Kadınlar, savaşın etkilediği koşullara mahkum değil. Aksine bu koşullar savaşmak için nedenler yaratmaktadır. Kadınlar bu savaşın bir parçası. Düşmanı vuracak araçlarınızı eline almanın zamanı çoktan gelmiştir. Daha bilinçli ve örgütlü bir güce dönüşür, kadınların birleşik mücadele perspektifini yaratabilirse tarihe yön verebilir. Savaşı ancak ve ancak savaşarak sonuca ulaştırabilir. Savaşların, erkek şiddetinin, sömürünün olmadığı bir dünya kurabilir.

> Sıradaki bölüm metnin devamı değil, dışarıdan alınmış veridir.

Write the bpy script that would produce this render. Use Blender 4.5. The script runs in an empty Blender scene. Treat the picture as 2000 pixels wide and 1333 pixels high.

25 Kasım 1960’ta Dominik Cumhuriyeti’nde faşist Trujillo diktatörlüğünü yıkan kıvılcım, bu isyanı ateşleyen üç devrimci kadının, Mirabel kardeşlerin katledilmesinin öfkesiydi. O günden bugüne değin kadınların devrimle özgürleşeceğini biliyor, tüm baskı ve şiddet politikalarına karşı devrim için birlikte, birleşik mücadelenin ruhuyla zafere ulaşacağına inanıyoruz.
Kadınlar, daha yaşanılabilir bir dünya için, insanca bir yaşam için, yaşamak için birleşik devrimin saflarına katılmaya çağırıyoruz. Birleşik devrimi büyütüp, bulunduğu her yeri savaş alanına çevirmeye, Halkların Birleşik Devrim Hareketi’nin zaferini gerçek kılmaya çağırıyoruz.
25 Kasım Kadına Yönelik Şiddete Karşı Uluslararası Mücadele Günü dolayısıyla, erkek egemen sisteme karşı ayağa kalkmış tüm kadınların özgürlük ve kurtuluş mücadelesini Halkların Birleşik Devrim Hareketi olarak selamlıyor, Mirabel kardeşleri ve kadın özgürlük mücadelesinde ölümsüzleşen tüm kadın savaşçıları saygıyla anıyoruz. Faşizme ve erkek egemenliğine karşı; jin, jiyan, azadî!”